(Directions) Search the data below for "scene"; list each line that holds it.

(Source excerpt)
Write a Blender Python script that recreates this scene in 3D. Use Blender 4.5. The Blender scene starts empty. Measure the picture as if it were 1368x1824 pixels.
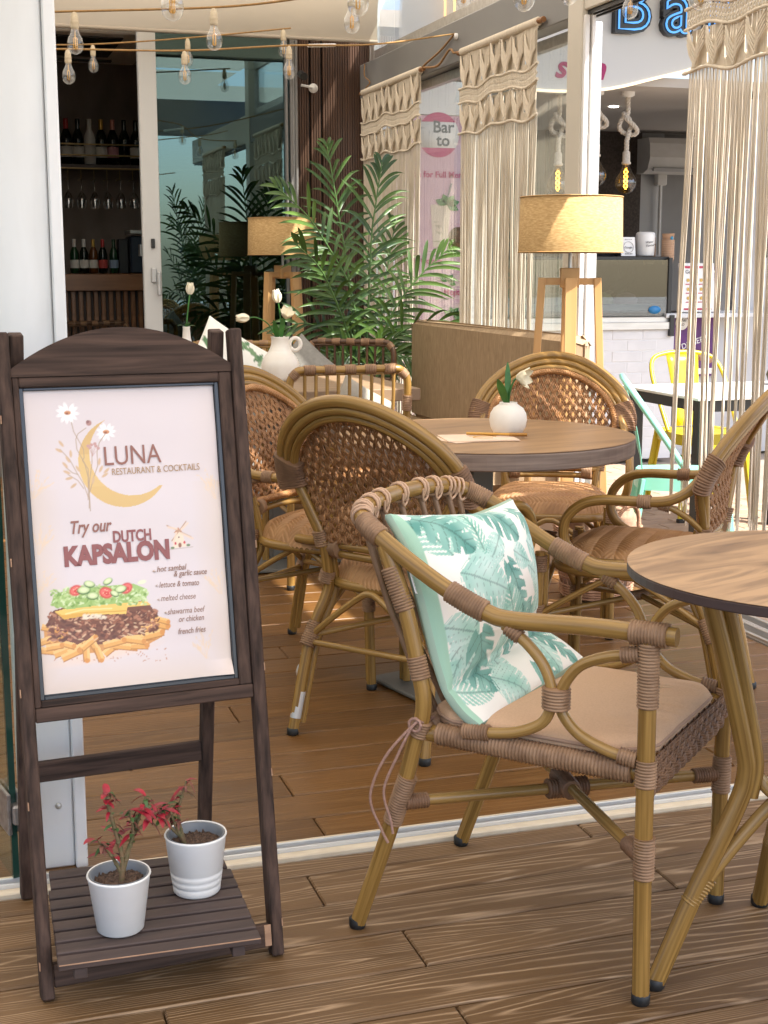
import bpy, bmesh, math, random
import numpy as np
from mathutils import Vector, Matrix, noise as mnoise
random.seed(7); rng=np.random.default_rng(7)
R=math.radians
scene=bpy.context.scene
col=scene.collection
# ------------------------------------------------------------------ camera
cd=bpy.data.cameras.new('camera'); cam=bpy.data.objects.new('camera',cd); col.objects.link(cam)
cam.location=(0,0,1.22); cam.rotation_euler=(R(90-10.04),0,R(-17.8))
cd.sensor_fit='VERTICAL'; cd.sensor_height=36; cd.lens=36*2468/1824
cd.clip_start=.05; cd.clip_end=500
scene.camera=cam
# ------------------------------------------------------------------ sky and sun
SUN=Vector((.50,-.66,1.05)).normalized()
w=bpy.data.worlds.new('World'); scene.world=w; w.use_nodes=True
nt=w.node_tree; nt.nodes.clear()
sky=nt.nodes.new('ShaderNodeTexSky'); sky.sky_type='NISHITA'; sky.sun_disc=False
sky.sun_elevation=math.asin(SUN.z); sky.sun_rotation=math.atan2(SUN.x,SUN.y)
sky.air_density=1.0; sky.dust_density=2.5; sky.ozone_density=1.0
bg=nt.nodes.new('ShaderNodeBackground'); bg.inputs[1].default_value=.15
wo=nt.nodes.new('ShaderNodeOutputWorld')
nt.links.new(sky.outputs[0],bg.inputs[0]); nt.links.new(bg.outputs[0],wo.inputs[0])
sl=bpy.data.lights.new('sun','SUN'); sl.energy=4.2; sl.angle=R(.53); sl.color=(1,.93,.82)
so=bpy.data.objects.new('sun',sl); col.objects.link(so)
so.rotation_euler=(-SUN).to_track_quat('-Z','Y').to_euler(); so.location=(3,-4,8)
vs=scene.view_settings; vs.view_transform='Standard'; vs.look='None'; vs.exposure=1.40; vs.gamma=1
vs.use_white_balance=True; vs.white_balance_temperature=6250; vs.white_balance_tint=10
try: vs.use_curve_mapping=False
except Exception: pass
scene.cycles.max_bounces=10; scene.cycles.transparent_max_bounces=24; scene.cycles.diffuse_bounces=5; scene.cycles.glossy_bounces=4
scene.cycles.caustics_reflective=False; scene.cycles.caustics_refractive=False
# ------------------------------------------------------------------ helpers: materials
MATS={}
def base(name):
    m=bpy.data.materials.new(name); m.use_nodes=True
    n=m.node_tree; b=n.nodes['Principled BSDF']; return m,n,b
def pm(name,c1,c2=None,scale=(8,8,8),rough=.6,bump=0,bscale=None,metal=0,coord='Object',detail=4,rnd=False,spec=.5,contrast=(.35,.65),sheen=0,bdist=.004,dist=0):
    """noise blend of two colours, optional bump"""
    if name in MATS: return MATS[name]
    m,n,b=base(name); L=n.links.new
    b.inputs['Roughness'].default_value=rough; b.inputs['Metallic'].default_value=metal
    b.inputs['Specular IOR Level'].default_value=spec
    if sheen: b.inputs['Sheen Weight'].default_value=sheen
    if c2 is None and not bump:
        b.inputs['Base Color'].default_value=(*c1,1); MATS[name]=m; return m
    tc=n.nodes.new('ShaderNodeTexCoord'); mp=n.nodes.new('ShaderNodeMapping'); mp.inputs['Scale'].default_value=scale
    src=tc.outputs[coord]
    if rnd:
        oi=n.nodes.new('ShaderNodeObjectInfo'); va=n.nodes.new('ShaderNodeVectorMath'); va.operation='MULTIPLY_ADD'
        cx=n.nodes.new('ShaderNodeCombineXYZ')
        for i in range(3): L(oi.outputs['Random'],cx.inputs[i])
        va.inputs[1].default_value=(37,53,71); L(cx.outputs[0],va.inputs[0]); L(src,va.inputs[2]); src=va.outputs[0]
    L(src,mp.inputs[0])
    nz=n.nodes.new('ShaderNodeTexNoise'); nz.inputs['Detail'].default_value=detail; nz.inputs['Scale'].default_value=1
    nz.inputs['Distortion'].default_value=dist
    L(mp.outputs[0],nz.inputs['Vector'])
    if c2 is None: c2=c1
    cr=n.nodes.new('ShaderNodeValToRGB'); cr.color_ramp.elements[0].position=contrast[0]; cr.color_ramp.elements[1].position=contrast[1]
    cr.color_ramp.elements[0].color=(*c1,1); cr.color_ramp.elements[1].color=(*c2,1)
    L(nz.outputs[0],cr.inputs[0]); L(cr.outputs[0],b.inputs['Base Color'])
    if bump:
        bp=n.nodes.new('ShaderNodeBump'); bp.inputs['Strength'].default_value=bump; bp.inputs['Distance'].default_value=bdist
        if bscale:
            mp2=n.nodes.new('ShaderNodeMapping'); mp2.inputs['Scale'].default_value=bscale; L(src,mp2.inputs[0])
            nz2=n.nodes.new('ShaderNodeTexNoise'); nz2.inputs['Scale'].default_value=1; nz2.inputs['Detail'].default_value=3; L(mp2.outputs[0],nz2.inputs['Vector'])
            L(nz2.outputs[0],bp.inputs['Height'])
        else: L(nz.outputs[0],bp.inputs['Height'])
        L(bp.outputs[0],b.inputs['Normal'])
    MATS[name]=m; return m
def em(name,c,strength):
    m,n,b=base(name); b.inputs['Base Color'].default_value=(*c,1); b.inputs['Emission Color'].default_value=(*c,1); b.inputs['Emission Strength'].default_value=strength
    return m
def glassmat(name,tint,refl=.06,rough=0.0,ior=1.45,gl=(1,1,1)):
    m=bpy.data.materials.new(name); m.use_nodes=True; n=m.node_tree; n.nodes.clear(); L=n.links.new
    o=n.nodes.new('ShaderNodeOutputMaterial'); mx=n.nodes.new('ShaderNodeMixShader'); t=n.nodes.new('ShaderNodeBsdfTransparent'); g=n.nodes.new('ShaderNodeBsdfGlossy')
    t.inputs[0].default_value=(*tint,1); g.inputs['Roughness'].default_value=rough; g.inputs[0].default_value=(*gl,1)
    f=n.nodes.new('ShaderNodeFresnel'); ge=n.nodes.new('ShaderNodeNewGeometry'); mr=n.nodes.new('ShaderNodeMapRange'); mr.inputs[3].default_value=ior; mr.inputs[4].default_value=1/ior
    L(ge.outputs['Backfacing'],mr.inputs[0]); L(mr.outputs[0],f.inputs[0])
    a=n.nodes.new('ShaderNodeMath'); a.operation='ADD'; a.use_clamp=True; a.inputs[1].default_value=refl
    L(f.outputs[0],a.inputs[0]); L(a.outputs[0],mx.inputs[0]); L(t.outputs[0],mx.inputs[1]); L(g.outputs[0],mx.inputs[2]); L(mx.outputs[0],o.inputs[0])
    return m
def vcmat(name,rough=.6,coat=0,bump=0,bscale=400,sheen=0):
    m,n,b=base(name); L=n.links.new
    a=n.nodes.new('ShaderNodeVertexColor'); a.layer_name='print'; L(a.outputs[0],b.inputs['Base Color'])
    b.inputs['Roughness'].default_value=rough; b.inputs['Coat Weight'].default_value=coat; b.inputs['Coat Roughness'].default_value=.12
    if sheen: b.inputs['Sheen Weight'].default_value=sheen
    if bump:
        tc=n.nodes.new('ShaderNodeTexCoord'); nz=n.nodes.new('ShaderNodeTexNoise'); nz.inputs['Scale'].default_value=bscale; L(tc.outputs['Object'],nz.inputs['Vector'])
        bp=n.nodes.new('ShaderNodeBump'); bp.inputs['Strength'].default_value=bump; bp.inputs['Distance'].default_value=.002; L(nz.outputs[0],bp.inputs['Height']); L(bp.outputs[0],b.inputs['Normal'])
    return m
def plankmat(name,dark,mid,light,lines=9.0,lw=.16,amt=.8,rough=.5):
    """boards with cathedral grain: contour lines of a stretched noise"""
    m,n,b=base(name); L=n.links.new; N=n.nodes.new
    tc=N('ShaderNodeTexCoord'); oi=N('ShaderNodeObjectInfo'); cx=N('ShaderNodeCombineXYZ')
    for i in range(3): L(oi.outputs['Random'],cx.inputs[i])
    va=N('ShaderNodeVectorMath'); va.operation='MULTIPLY_ADD'; va.inputs[1].default_value=(91,57,33); L(cx.outputs[0],va.inputs[0]); L(tc.outputs['Object'],va.inputs[2])
    mp=N('ShaderNodeMapping'); mp.inputs['Scale'].default_value=(.42,9.5,1); L(va.outputs[0],mp.inputs[0])
    nz=N('ShaderNodeTexNoise'); nz.inputs['Scale'].default_value=1; nz.inputs['Detail'].default_value=1.2; nz.inputs['Roughness'].default_value=.4; L(mp.outputs[0],nz.inputs['Vector'])
    fm=N('ShaderNodeMapping'); fm.inputs['Scale'].default_value=(9,260,1); L(va.outputs[0],fm.inputs[0])
    fz=N('ShaderNodeTexNoise'); fz.inputs['Scale'].default_value=1; fz.inputs['Detail'].default_value=3; L(fm.outputs[0],fz.inputs['Vector'])
    # rings
    m1=N('ShaderNodeMath'); m1.operation='MULTIPLY_ADD'; m1.inputs[1].default_value=lines; L(nz.outputs[0],m1.inputs[0])
    m0=N('ShaderNodeMath'); m0.operation='MULTIPLY'; m0.inputs[1].default_value=.35; L(fz.outputs[0],m0.inputs[0]); L(m0.outputs[0],m1.inputs[2])
    fr=N('ShaderNodeMath'); fr.operation='PINGPONG'; fr.inputs[1].default_value=.5; L(m1.outputs[0],fr.inputs[0])
    cr=N('ShaderNodeValToRGB'); e=cr.color_ramp.elements; e[0].position=.0; e[0].color=(amt,amt,amt,1); e[1].position=lw; e[1].color=(0,0,0,1); L(fr.outputs[0],cr.inputs[0])
    lo=N('ShaderNodeMapping'); lo.inputs['Scale'].default_value=(3,14,1); L(va.outputs[0],lo.inputs[0])
    lz=N('ShaderNodeTexNoise'); lz.inputs['Scale'].default_value=1; lz.inputs['Detail'].default_value=5; L(lo.outputs[0],lz.inputs['Vector'])
    c1=N('ShaderNodeValToRGB'); c1.color_ramp.elements[0].position=.22; c1.color_ramp.elements[1].position=.78
    c1.color_ramp.elements[0].color=(*dark,1); c1.color_ramp.elements[1].color=(*mid,1)
    ad=N('ShaderNodeMath'); ad.operation='MULTIPLY_ADD'; ad.inputs[1].default_value=.45; L(fz.outputs[0],ad.inputs[0])
    lh=N('ShaderNodeMath'); lh.operation='MULTIPLY'; lh.inputs[1].default_value=.55; L(lz.outputs[0],lh.inputs[0]); L(lh.outputs[0],ad.inputs[2]); L(ad.outputs[0],c1.inputs[0])
    hs=N('ShaderNodeHueSaturation'); L(c1.outputs[0],hs.inputs['Color'])
    rv=N('ShaderNodeMapRange'); rv.inputs[3].default_value=.82; rv.inputs[4].default_value=1.18; L(oi.outputs['Random'],rv.inputs[0]); L(rv.outputs[0],hs.inputs['Value'])
    fz2=N('ShaderNodeTexNoise'); fz2.inputs['Scale'].default_value=1; fz2.inputs['Detail'].default_value=4; fm2=N('ShaderNodeMapping'); fm2.inputs['Scale'].default_value=(5,40,1); L(va.outputs[0],fm2.inputs[0]); L(fm2.outputs[0],fz2.inputs['Vector'])
    fd=N('ShaderNodeMapRange'); fd.inputs[1].default_value=.36; fd.inputs[2].default_value=.60; fd.inputs[3].default_value=.22; L(fz2.outputs[0],fd.inputs[0]); fmul=N('ShaderNodeMath'); fmul.operation='MULTIPLY'; L(cr.outputs[0],fmul.inputs[0]); L(fd.outputs[0],fmul.inputs[1])
    mx=N('ShaderNodeMix'); mx.data_type='RGBA'; L(fmul.outputs[0],mx.inputs[0]); L(hs.outputs[0],mx.inputs[6]); mx.inputs[7].default_value=(*light,1)
    # worn grime
    gz=N('ShaderNodeTexNoise'); gz.inputs['Scale'].default_value=2.2; gz.inputs['Detail'].default_value=6; g2=N('ShaderNodeNewGeometry'); L(g2.outputs['Position'],gz.inputs['Vector'])
    gr=N('ShaderNodeMapRange'); gr.inputs[1].default_value=.3; gr.inputs[2].default_value=.7; gr.inputs[3].default_value=.82; gr.inputs[4].default_value=1.1; L(gz.outputs[0],gr.inputs[0])
    vm=N('ShaderNodeVectorMath'); vm.operation='SCALE'; L(mx.outputs[2],vm.inputs[0]); L(gr.outputs[0],vm.inputs['Scale'])
    L(vm.outputs[0],b.inputs['Base Color']); b.inputs['Roughness'].default_value=rough
    bp=N('ShaderNodeBump'); bp.inputs['Strength'].default_value=.5; bp.inputs['Distance'].default_value=.002
    sm=N('ShaderNodeMath'); sm.operation='ADD'; L(cr.outputs[0],sm.inputs[0]); L(fz.outputs[0],sm.inputs[1]); L(sm.outputs[0],bp.inputs['Height']); L(bp.outputs[0],b.inputs['Normal'])
    return m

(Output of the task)
Write a Blender Python script that recreates this scene in 3D. Use Blender 4.5. The Blender scene starts empty. Measure the picture as if it were 1368x1824 pixels.
scene=bpy.context.scene
col=scene.collection
scene.camera=cam
w=bpy.data.worlds.new('World'); scene.world=w; w.use_nodes=True
vs=scene.view_settings; vs.view_transform='Standard'; vs.look='None'; vs.exposure=1.40; vs.gamma=1
scene.cycles.max_bounces=10; scene.cycles.transparent_max_bounces=24; scene.cycles.diffuse_bounces=5; scene.cycles.glossy_bounces=4
scene.cycles.caustics_reflective=False; scene.cycles.caustics_refractive=False